*WHAT YOU NEED TO DO:*
Copy out each line of the material below with no changes.

------ DATA SECTION

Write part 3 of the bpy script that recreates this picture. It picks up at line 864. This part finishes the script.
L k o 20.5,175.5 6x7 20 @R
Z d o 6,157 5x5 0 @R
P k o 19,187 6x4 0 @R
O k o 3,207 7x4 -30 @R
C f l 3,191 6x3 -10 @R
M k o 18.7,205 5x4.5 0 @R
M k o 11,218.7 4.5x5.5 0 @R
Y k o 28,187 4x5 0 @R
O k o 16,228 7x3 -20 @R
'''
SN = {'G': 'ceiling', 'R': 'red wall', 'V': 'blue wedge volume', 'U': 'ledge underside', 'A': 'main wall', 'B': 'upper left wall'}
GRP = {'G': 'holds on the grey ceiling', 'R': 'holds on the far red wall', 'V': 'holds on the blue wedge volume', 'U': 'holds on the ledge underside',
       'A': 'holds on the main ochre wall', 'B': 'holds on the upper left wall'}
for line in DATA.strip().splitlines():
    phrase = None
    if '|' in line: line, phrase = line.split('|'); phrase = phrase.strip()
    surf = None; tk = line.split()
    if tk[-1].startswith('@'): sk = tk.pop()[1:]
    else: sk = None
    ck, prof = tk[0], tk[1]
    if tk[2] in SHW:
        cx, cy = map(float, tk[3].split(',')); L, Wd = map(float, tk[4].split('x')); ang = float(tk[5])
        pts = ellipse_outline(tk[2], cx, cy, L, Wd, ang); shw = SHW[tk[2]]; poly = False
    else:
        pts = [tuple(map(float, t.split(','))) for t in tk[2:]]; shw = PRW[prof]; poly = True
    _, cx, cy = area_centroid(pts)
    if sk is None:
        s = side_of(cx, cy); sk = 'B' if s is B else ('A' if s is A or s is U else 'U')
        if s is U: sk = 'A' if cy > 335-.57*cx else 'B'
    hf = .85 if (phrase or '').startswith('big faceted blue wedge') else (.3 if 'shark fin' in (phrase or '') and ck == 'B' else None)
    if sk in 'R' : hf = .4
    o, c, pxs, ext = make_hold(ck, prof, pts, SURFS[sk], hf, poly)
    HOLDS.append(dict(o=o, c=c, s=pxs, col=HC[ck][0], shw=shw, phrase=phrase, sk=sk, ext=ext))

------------

*RESPONSE:*
Write part 3 of the bpy script that recreates this picture. It picks up at line 864. This part finishes the script.
L k o 20.5,175.5 6x7 20 @R
Z d o 6,157 5x5 0 @R
P k o 19,187 6x4 0 @R
O k o 3,207 7x4 -30 @R
C f l 3,191 6x3 -10 @R
M k o 18.7,205 5x4.5 0 @R
M k o 11,218.7 4.5x5.5 0 @R
Y k o 28,187 4x5 0 @R
O k o 16,228 7x3 -20 @R
'''
SN = {'G': 'ceiling', 'R': 'red wall', 'V': 'blue wedge volume', 'U': 'ledge underside', 'A': 'main wall', 'B': 'upper left wall'}
GRP = {'G': 'holds on the grey ceiling', 'R': 'holds on the far red wall', 'V': 'holds on the blue wedge volume', 'U': 'holds on the ledge underside',
       'A': 'holds on the main ochre wall', 'B': 'holds on the upper left wall'}
for line in DATA.strip().splitlines():
    phrase = None
    if '|' in line: line, phrase = line.split('|'); phrase = phrase.strip()
    surf = None; tk = line.split()
    if tk[-1].startswith('@'): sk = tk.pop()[1:]
    else: sk = None
    ck, prof = tk[0], tk[1]
    if tk[2] in SHW:
        cx, cy = map(float, tk[3].split(',')); L, Wd = map(float, tk[4].split('x')); ang = float(tk[5])
        pts = ellipse_outline(tk[2], cx, cy, L, Wd, ang); shw = SHW[tk[2]]; poly = False
    else:
        pts = [tuple(map(float, t.split(','))) for t in tk[2:]]; shw = PRW[prof]; poly = True
    _, cx, cy = area_centroid(pts)
    if sk is None:
        s = side_of(cx, cy); sk = 'B' if s is B else ('A' if s is A or s is U else 'U')
        if s is U: sk = 'A' if cy > 335-.57*cx else 'B'
    hf = .85 if (phrase or '').startswith('big faceted blue wedge') else (.3 if 'shark fin' in (phrase or '') and ck == 'B' else None)
    if sk in 'R' : hf = .4
    o, c, pxs, ext = make_hold(ck, prof, pts, SURFS[sk], hf, poly)
    HOLDS.append(dict(o=o, c=c, s=pxs, col=HC[ck][0], shw=shw, phrase=phrase, sk=sk, ext=ext))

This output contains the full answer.